Bach’s choral writing is notoriously thick and tricky to perform, and the “one part, one singer” approach did much to clarify the counterpoint in the choral movements: in the brief chorus “Herr, bin ich?,” for instance, the twelve entrances of the themes could be heard clearly, although it’s odd to think that it was performed by fewer individuals than the disciples it is meant to represent. In the duet for alto and soprano “So ist mein Jesus nun gefangen,” the interruptions by the second chorus (“Lasst ihn! Haltet! Bindet nicht!”) had a crispness lacking in other performances, at the expense of the heft a full chorus would have provided.

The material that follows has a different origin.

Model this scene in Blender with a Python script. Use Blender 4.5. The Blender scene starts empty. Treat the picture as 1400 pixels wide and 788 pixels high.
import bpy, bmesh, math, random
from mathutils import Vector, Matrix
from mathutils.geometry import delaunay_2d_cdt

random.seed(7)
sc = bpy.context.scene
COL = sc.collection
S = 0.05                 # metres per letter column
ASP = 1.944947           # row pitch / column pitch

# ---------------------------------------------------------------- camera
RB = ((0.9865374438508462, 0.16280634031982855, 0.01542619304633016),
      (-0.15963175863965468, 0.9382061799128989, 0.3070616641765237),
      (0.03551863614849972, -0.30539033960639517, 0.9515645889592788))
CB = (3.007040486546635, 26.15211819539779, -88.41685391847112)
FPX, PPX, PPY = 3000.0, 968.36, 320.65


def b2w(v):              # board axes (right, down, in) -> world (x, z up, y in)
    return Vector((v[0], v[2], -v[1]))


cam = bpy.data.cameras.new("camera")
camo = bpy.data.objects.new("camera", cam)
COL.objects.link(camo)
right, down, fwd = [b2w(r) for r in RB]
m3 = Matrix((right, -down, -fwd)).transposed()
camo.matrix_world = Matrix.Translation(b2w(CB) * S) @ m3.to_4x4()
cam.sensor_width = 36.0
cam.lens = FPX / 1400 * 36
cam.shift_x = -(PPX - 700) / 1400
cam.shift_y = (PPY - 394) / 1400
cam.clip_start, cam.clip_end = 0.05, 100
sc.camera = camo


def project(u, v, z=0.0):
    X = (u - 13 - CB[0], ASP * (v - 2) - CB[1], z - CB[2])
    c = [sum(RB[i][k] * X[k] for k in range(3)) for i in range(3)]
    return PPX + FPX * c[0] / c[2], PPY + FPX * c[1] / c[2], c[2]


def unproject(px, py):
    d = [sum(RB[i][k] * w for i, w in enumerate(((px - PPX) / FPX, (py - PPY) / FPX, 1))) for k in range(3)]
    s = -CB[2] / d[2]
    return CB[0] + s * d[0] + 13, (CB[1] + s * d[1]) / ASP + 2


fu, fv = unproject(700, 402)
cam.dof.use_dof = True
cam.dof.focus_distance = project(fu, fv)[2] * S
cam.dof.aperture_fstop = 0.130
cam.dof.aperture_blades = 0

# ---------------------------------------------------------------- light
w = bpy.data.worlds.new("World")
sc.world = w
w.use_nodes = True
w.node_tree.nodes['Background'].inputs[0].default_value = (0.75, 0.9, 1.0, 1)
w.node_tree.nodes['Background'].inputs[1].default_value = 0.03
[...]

The performance was given in Oberlin College’s Warner Concert Hall, a spacious venue whose acoustics can be fine-tuned for specific ensembles by means of sliding curtains. The hall was nearly full at the outset, but the concert was a long one. By the end, instruments’ tunings were sagging, audience members were “listening” with closed eyes, and a noticeable number of the younger audience (seated in the back rows) had departed. But those that stayed to the end sent the tired musicians off with peals of applause, grateful not only for one long evening, but forty years of fine music.